We don’t know, for example, what the “natural unemployment rate is.” Not too long ago, it was thought to be much higher than the current 3.9 percent. We also don’t know why wages aren’t rising more quickly. Minneapolis Fed President Neel Kashkari rightly calls the unemployment rate a “broken gauge.”
We’re not even a year away from previous Fed Chairwoman Janet Yellen saying that inflation’s low level was a “mystery,” and while it’s higher now, it’s still a bit of an enigma.
The big worry by some Fed officials is out-of-control inflation in the distant future — a boogeyman of a scare especially considering GDP is forecast to drop over the next couple years, and weak real wage growth isn’t budging prices.
All this makes for shaky Fed policy calculus. But we also know several known knowns — severe economic problems that Fed policy could help fix by just keeping a light finger on its rate hike trigger.
We know that wage and income inequality are deep and worsening problems. Purchasing power for the average American is the same as it was in 1978, according to data from the Bureau of Labor Statistics. Based on what we’ve seen in previous expansions, wages should be much higher than they are now.
We also know there’s a wide skills gap, as employers say a major slice of the close to 7 million job openings now could be filled if workers had up-to-date training and education. Judging by past expansions, it’s a safe bet that these problems can be significantly reduced the longer and hotter we allow this expansion to run.
In fact, we’ve begun to see the signs of what a longer, strong expansion could bring, though not yet at level that would make a real dent in these known knowns. Employers are offering more job training programs.
Hundreds of thousands of Americans once thought to be permanently out of the labor force are now joining the ranks of the employed. Also, wages are starting to creep upward, though it’s still too soon to tell if wage increases will match those of previous expansions.
But the rhetoric surrounding those increases is often framed by rate hawks as “wage inflation,” as if higher wages are a bad thing when inflation is tame.
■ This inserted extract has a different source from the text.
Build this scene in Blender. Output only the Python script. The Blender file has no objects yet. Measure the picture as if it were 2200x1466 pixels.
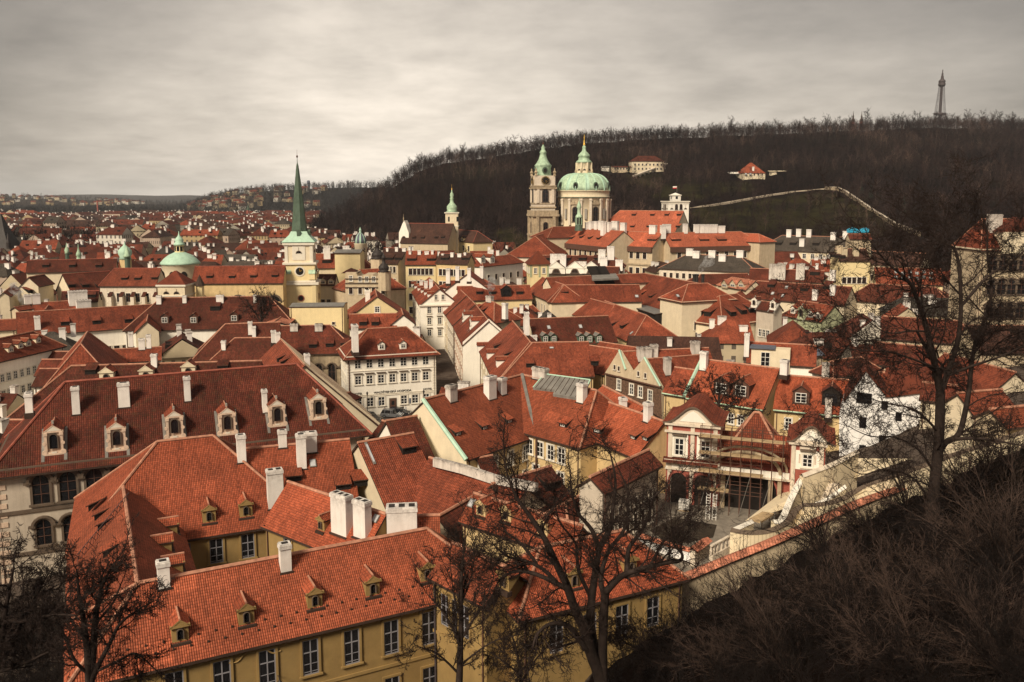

That shows workers’ welfare doesn’t have a spot in the calculus beyond the Fed’s full employment mandate.
Unfortunately, many employers — those who evidently aren’t hiring and training workers or offering to pay for new skills for existing workers — complain of how “tight” the labor market has become. Newsflash: If we’re still hiring 200,000 workers a month, these employers either aren’t paying enough or training enough.
Given the economy’s strength, low inflation and low interest rates, we stand in a unique position to better the lives of tens of millions of American workers and improve GDP at the same time.
Conditions haven’t been this ripe for perhaps 30 years — since just before the 1990 recession. The Fed just needs to let the economy run even if that means higher inflation for a time.
Aaron Sojourner, a labor economist at the University of Minnesota, told me recently, “It’s been so easy for so long for employers just to put up an ad and people flood in. A bias has crept in that you don’t have to invest in people.”
Fortunately, Federal Reserve Chairman Jerome Powell acknowledges that real wages, especially for medium- and low-income workers “have grown quite slowly in recent decades,” and “economic mobility” has declined.
Other Fed officials have echoed those sentiments, though others are insisting on raising rates to ward off the inflation boogeyman.
Powell is a pragmatist and avoids forecasting in favor of real-time data; that could mean he’ll opt to let the economy run hotter and longer. But Powell, as Fed chairs have before him, stops short of saying Fed monetary policy can help workers beyond helping us reach full employment.
It may not be one of the Fed’s mandates, but this boon to workers is within its power to grant. A better-paid, better-trained workforce would also pay dividends to companies. Better skills mean more productivity and higher (non-inflationary) profits, and higher wages mean more demand and fatter bottom lines.
All that’s needed is to let the economy fix wage and skills problems and make wobbly economic models take a back seat to pragmatism and to putting workers first.